Sample beam with skew support according to the local coordinate system of the first node to analyze with 3D Frame Library (Metric units)
We will first create a new C# Windows Application project from Visual Studio and follow the following steps to carry out the structural analysis according the data provided. Please notice that we could use any other .NET compatible language and take the corresponding steps. The source code of all examples can be downloaded here.
Add a reference to 3D Frame Library
A reference to Frame 3D Library can easily be added by right clicking on the application project and selecting Add --> Reference.
Providing the data to 3D Frame Library using C#
New model definition
Model Model = new Model();
Model.LicenseInfo = LicenseInfo;
Definition of materials
//Create a new material for concrete
Material matConcrete = new Material();
matConcrete.Name = "Concrete";//Material name
matConcrete.Density = 2.5;//density in mass units/m3, for example tn/m3
matConcrete.G = 11538461;//shear modulus
matConcrete.E = 30000000;//elasticity modulus
Definition of cross section
//Create a new beam section of dimensions 40cmx80xm
FrameElementSection secBeam40_80 = new FrameElementSection();
secBeam40_80.Name = "Beam40/80";//section name
secBeam40_80.A = 0.4 * 0.8;//section area
secBeam40_80.Iy = 0.4 * 0.8 * 0.8 * 0.8 / 12;//inertia moment about local y axis
secBeam40_80.Iz = 0.8 * 0.4 * 0.4 * 0.4 / 12;//inertia moment about local z axis
secBeam40_80.It = 0.0117248;//torsional constant
secBeam40_80.b = 0.40;//section height
secBeam40_80.h = 0.80;//section height
Definition of model geometry and loads
//Create node n1, the local coordinate system of the node is assigned, which means that it is different from the default global system.

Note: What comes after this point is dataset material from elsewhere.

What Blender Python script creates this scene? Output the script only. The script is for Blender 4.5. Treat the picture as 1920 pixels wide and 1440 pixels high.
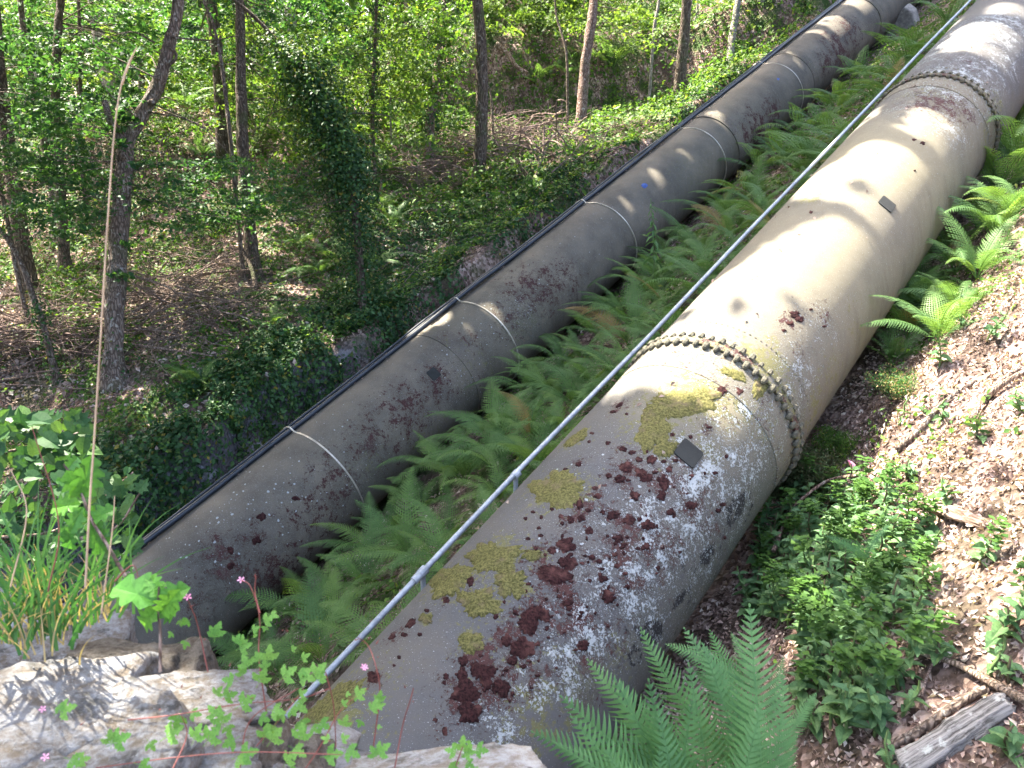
import bpy, math, random
import numpy as np
from math import pi, sin, cos, radians
random.seed(7); RG = np.random.default_rng(7)
for o in list(bpy.data.objects): bpy.data.objects.remove(o)
SC = bpy.context.scene; COL = SC.collection

# ------------------------------------------------------------------ camera, sky, sun, exposure
O = np.array([0., 0., 12.]); PITCH = radians(18); FPX = 1500.
cam = bpy.data.cameras.new('camera'); co = bpy.data.objects.new('camera', cam); COL.objects.link(co)
co.location = O; co.rotation_euler = (pi/2-PITCH, 0, 0)
cam.sensor_width = 36; cam.lens = FPX/1920*36; cam.clip_start = .05; cam.clip_end = 600
cam.dof.use_dof = True; cam.dof.focus_distance = 9; cam.dof.aperture_fstop = 8
SC.camera = co
SUN = np.array([-.42, .34, .80]); SUN /= np.linalg.norm(SUN)
w = bpy.data.worlds.new('World'); SC.world = w; w.use_nodes = True
nt = w.node_tree; sky = nt.nodes.new('ShaderNodeTexSky'); sky.sky_type = 'NISHITA'; sky.sun_disc = False
sky.dust_density = 6; sky.ozone_density = .4; sky.air_density = .8; sky.sun_elevation = math.asin(SUN[2]); sky.sun_rotation = math.atan2(SUN[0], SUN[1])
nt.links.new(sky.outputs[0], nt.nodes['Background'].inputs[0]); nt.nodes['Background'].inputs[1].default_value = .15
sl = bpy.data.lights.new('sun', 'SUN'); sl.energy = 4.2; sl.angle = radians(.55); sl.color = (1, .92, .79)
so = bpy.data.objects.new('sun', sl); COL.objects.link(so)
from mathutils import Vector, Matrix, noise as MN
so.rotation_euler = Vector(SUN).to_track_quat('Z', 'Y').to_euler(); so.location = (-10, 5, 40)
SC.view_settings.view_transform = 'Standard'; SC.view_settings.look = 'None'
SC.view_settings.exposure = 3.15; SC.view_settings.gamma = 1
SC.cycles.max_bounces = 7; SC.cycles.diffuse_bounces = 4; SC.cycles.transmission_bounces = 5; SC.cycles.glossy_bounces = 2
SC.cycles.transparent_max_bounces = 4

# ------------------------------------------------------------------ helpers: geometry of the place
CP, SP = cos(PITCH), sin(PITCH)
def rdir(px, py):
    x = (px-960)/FPX; u = (720-py)/FPX
    return np.array([x, CP+u*SP, u*CP-SP])
def P(px, py, t): return O+rdir(px, py)*t
V0 = rdir(2529, -741); D = V0/np.linalg.norm(V0)               # direction both pipelines run, uphill
HL = np.cross([0, 0, 1], D); HL /= np.linalg.norm(HL)          # level, to the left of the pipes
UP = np.cross(D, HL); DH = np.cross(HL, [0, 0, 1]); SL = D[2]/(D@DH)
R = .85
C2 = O+(HL*3.71-UP*5.70)*R; C1 = O+(HL*10.89-UP*8.34)*R
def cyl(C, t, phi, r=R):                                        # phi from the crown of the pipe towards the right
    t = np.asarray(t, float); phi = np.asarray(phi, float)
    return C+D*t[..., None]+(UP*np.cos(phi)[..., None]-HL*np.sin(phi)[..., None])*r
def hit(C, px, py, r=R):
    d = rdir(px, py); dp = d-D*(d@D); oc = O-C; op = oc-D*(oc@D)
    a = dp@dp; b = dp@op; c = op@op-r*r; q = b*b-a*c
    k = (-b-math.sqrt(max(q, 0)))/a; X = O+d*k-C
    return X@D, math.atan2(-(X@HL), X@UP), k
def ss(a, b, x):
    x = np.clip((x-a)/(b-a), 0, 1); return x*x*(3-2*x)
PV = np.array([-40, -12, -6, -3, -1, 0, 1, 1.6, 2.1, 3.15, 4.2, 5.2, 6.5, 8, 9.2, 10, 12, 60])
PH = np.array([2, -.6, -1.6, -2.6, -3.5, -4.25, -4.95, -5.4, -6.0, -6.5, -6.35, -6.6, -7.3, -8.15, -8.75, -8.7, -8.7, -8.7])
# control points of the wooded hillside: pixel and distance
HC = [(300, 790, 12.3), (100, 790, 13), (520, 800, 12.5), (0, 900, 11.5), (-300, 900, 12), (210, 690, 13.6), (475, 515, 17), (150, 520, 17.5), (0, 600, 15),
      (-300, 500, 19), (600, 720, 13), (560, 640, 14.3), (700, 620, 14), (900, 460, 16.3), (1080, 330, 19), (1250, 210, 22), (700, 420, 18.5), (640, 520, 16.5),
      (380, 345, 21), (380, 265, 23), (330, 195, 28), (100, 330, 23), (0, 260, 28), (-300, 300, 30), (800, 310, 23), (700, 200, 29),
      (560, 160, 31), (950, 190, 28.5), (950, 60, 31), (1080, 270, 25), (1150, 110, 32), (1200, 40, 34), (1300, 130, 30), (1400, 120, 25),
      (1370, 60, 32), (1500, 10, 29), (1400, -60, 38), (1100, -60, 42), (700, 90, 42), (300, 180, 45), (0, 215, 45), (-400, 230, 50),
      (300, 190, 90), (1000, 60, 95), (-600, 215, 90), (1800, -250, 60)]
HP = np.array([P(*c) for c in HC])
def tpsK(A, B):
    r2 = ((A[:, None]-B[None])**2).sum(2)+1e-9; return .5*r2*np.log(r2)
n = len(HP); A = np.zeros((n+3, n+3)); A[:n, :n] = tpsK(HP[:, :2], HP[:, :2])+np.eye(n)*3.
A[:n, n] = 1; A[:n, n+1:] = HP[:, :2]; A[n:, :n] = A[:n, n:].T
TW = np.linalg.solve(A, np.concatenate([HP[:, 2], [0, 0, 0]]))
def fbm(x, y, f, seed=0, oct=4):                                # cheap vectorised value noise
    out = np.zeros_like(x, float); amp = 1.; tot = 0
    for k in range(oct):
        X = x*f+seed*17.3+k*5.1; Y = y*f-seed*9.7+k*3.3
        xi = np.floor(X); yi = np.floor(Y); u = X-xi; v = Y-yi; u = u*u*(3-2*u); v = v*v*(3-2*v)
        def h(a, b): 
            q = np.sin(a*127.1+b*311.7+seed*7.7)*43758.5453; return q-np.floor(q)
        out += amp*((h(xi, yi)*(1-u)+h(xi+1, yi)*u)*(1-v)+(h(xi, yi+1)*(1-u)+h(xi+1, yi+1)*u)*v); tot += amp
        amp *= .5; f *= 2
    return out/tot
def svo(x, y): return x*DH[0]+y*DH[1], x*HL[0]+y*HL[1]
def gz(x, y):
    x = np.atleast_1d(np.asarray(x, float)); y = np.atleast_1d(np.asarray(y, float)); s, v = svo(x, y)
    zp = O[2]+np.interp(v, PV, PH)+SL*s
    zp += (fbm(x, y, .9, 1)-.5)*np.where(v < 2, .5, .3)+(fbm(x, y, 3.1, 2)-.5)*.12
    zp += (fbm(x, y, .45, 8, 2)-.5)*.8*ss(1, -1, v)
    q = np.stack([x, y], 1).reshape(-1, 2); r = np.empty(len(q))
    for i in range(0, len(q), 20000):
        r[i:i+20000] = tpsK(q[i:i+20000], HP[:, :2])@TW[:n]+TW[n]+q[i:i+20000]@TW[n+1:]
    far = ss(40, 70, y.ravel())
    zh = r.reshape(x.shape)+(fbm(x, y, .5, 3)-.5)*.7+(fbm(x, y, 2.2, 4)-.5)*.22
    wb = (fbm(x, x*0, .35, 11)-.5)*2
    zh = zh+1.7*ss(29.2, 30.4, y+wb)*ss(-5, -1, x)*ss(12, 8, x)*ss(40, 33, y)+.9*ss(21.3, 22.3, y+wb*.6)*ss(-2, -5, x)*ss(30, 25, y)-.5*ss(27, 29, y+wb)*ss(30.4, 29.4, y+wb)*ss(-4, -1, x)*ss(11, 8, x)
    e = 10.55+.5*(fbm(s, s*0, .8, 5)-.5)+.35*(fbm(x, y, 2.5, 6)-.5)
    wgt = ss(e-.25, e+.45, v)
    return zp*(1-wgt)+zh*wgt
def ghit(px, py, tmin=1.2, tmax=120):
    d = rdir(px, py); ts = np.geomspace(tmin, tmax, 260); Q = O+ts[:, None]*d
    g = Q[:, 2]-gz(Q[:, 0], Q[:, 1]); k = np.argmax(g < 0)
    if g[k] >= 0: k = len(ts)-1
    a = ts[max(k-1, 0)]; b = ts[k]; 
    for _ in range(5):
        m = (a+b)/2; q = O+d*m
        if q[2]-gz(q[0], q[1])[0] < 0: b = m
        else: a = m
    return O+d*b
def onground(x, y, dz=0): return np.array([x, y, gz(x, y)[0]+dz])
def sv(s, v, dz=0): p = DH*s+HL*v; return onground(p[0], p[1], dz)

# ------------------------------------------------------------------ helpers: meshes and objects
def mesh(name, V, F, mat=None, attrs=None, smooth=False, uv=None):
    m = bpy.data.meshes.new(name); V = np.asarray(V, np.float32).reshape(-1, 3)
    if isinstance(F, np.ndarray):
        k = F.shape[1]; nf = len(F)
        m.vertices.add(len(V)); m.vertices.foreach_set('co', V.ravel())
        m.loops.add(nf*k); m.loops.foreach_set('vertex_index', F.astype(np.int32).ravel())
        m.polygons.add(nf); m.polygons.foreach_set('loop_start', np.arange(0, nf*k, k, dtype=np.int32))
        m.update(calc_edges=True)
    else: m.from_pydata([tuple(map(float, v)) for v in V], [], F); m.update()
    if attrs:
        for an, av in attrs.items():
            a = m.attributes.new(an, 'FLOAT', 'POINT'); a.data.foreach_set('value', np.asarray(av, np.float32))
    if smooth: m.polygons.foreach_set('use_smooth', np.ones(len(m.polygons), bool))
    if mat: m.materials.append(mat)
    return m
def obj(name, me, parent=None, loc=None, rot=None, scale=None):
    o = bpy.data.objects.new(name, me); COL.objects.link(o)
    if parent: o.parent = parent
    if loc is not None: o.location = loc
    if rot is not None: o.rotation_euler = rot
    if scale is not None: o.scale = scale if hasattr(scale, '__len__') else (scale,)*3
    return o
def tag(o, label=None, cat=None, group=None, kind=None):
    if label: o['label'] = label
    if cat: o['category'] = cat
    if group: o['group'] = group
    if kind: o['kind'] = kind
    return o
def empty(name, loc, label, cat, group=None, rz=0):
    o = bpy.data.objects.new(name, None); COL.objects.link(o); o.location = loc; o.rotation_euler = (0, 0, rz); o.empty_display_size = .1
    return tag(o, label, cat, group)
class MB:                                                       # collects pieces in world or local coordinates
    def __init__(s): s.V = []; s.F = []; s.n = 0; s.A = []
    def add(s, V, F, a=None):
        V = np.asarray(V, float).reshape(-1, 3); s.V.append(V); s.F += [tuple(int(i)+s.n for i in f) for f in F]; s.n += len(V)
        s.A.append(np.full(len(V), random.random() if a is None else a)); return s
    def build(s, name, mat, parent=None, smooth=True, origin=None):
        V = np.concatenate(s.V); loc = None
        if origin is not None: V = V-np.asarray(origin); loc = origin
        return obj(name, mesh(name, V, s.F, mat, {'rnd': np.concatenate(s.A)}, smooth), parent, loc)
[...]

//In order to define the new system, a new LocalCoordinateSystem is passed in the corresponding constructor of SuperNode object
//The first two point of this constructor define the local x axis of the node system and the third one defines the coordinates of an auxiliary
//point that lies in local XY plane
Frame3D.SuperNode n1 = new Frame3D.SuperNode(1, 0, 0, 0, new LocalCoordinateSystem(new Geometry.XYZ(0, 0, 0), new Geometry.XYZ(1, Math.Tan(-Math.PI / 6), 0), new Geometry.XYZ(1, Math.Tan(60.0 / 180 * Math.PI), 0)));
n1.dof2constraint = true;//translational constraint in direction y at local system (which was defined previously) of node
n1.dof3constraint = true;//translational constraint in direction z at local system of node
n1.dof4constraint = true;//rotational constraint in direction x at local system of node
n1.dof5constraint = true;//rotational constraint in direction y at local system of node
Model.InputNodes.Add(n1);
//Create node n2
Frame3D.SuperNode n2 = new Frame3D.SuperNode(2, 5, 0, 0);
n2.dof1constraint = true;//translational constraint in direction x at local system of node
n2.dof2constraint = true;//translational constraint in direction y at local system of node
n2.dof3constraint = true;//translational constraint in direction z at local system of node
n2.dof4constraint = true;//rotational constraint in direction x at local system of node
n2.dof5constraint = true;//rotational constraint in direction y at local system of node
Model.InputNodes.Add(n2);
//Create frame element 1
FrameSuperElement el1 = new FrameSuperElement(1, n1, n2, new Geometry.XYZ(0, 0, 1), matConcrete, secBeam40_80, new MemberReleases(), new MemberReleases(), false, false);
LinearLoadCaseForSuperFrameElement lc1 = new LinearLoadCaseForSuperFrameElement("lc1", LoadCaseType.DEAD);
lc1.UniformLoad.UniformLoadsY.Add(new FrameSuperUniformLoad(0, 1, -10, -10, LoadDefinitionFromStartingNode.Relatively, LoadCordinateSystem.Global));
el1.LinearLoadCasesList.Add(lc1);
Model.InputFiniteElements.Add(el1);
Call the solution method
Model.Solve();
Obtain the analysis results
//Support reactions (Note that they are defined in the node local system)
n1.GetReactionsForLoadCase("lc1", out Min, out Max, 0);
double n1_Rty_lc1 = Max[1];
n2.GetReactionsForLoadCase("lc1", out Min, out Max, 0);//Axial force is acting on the element because of the skew support at node 1
double n2_Rtx_lc1 = Max[0];
n2.GetReactionsForLoadCase("lc1", out Min, out Max, 0);
double n2_Rty_lc1 = Max[1];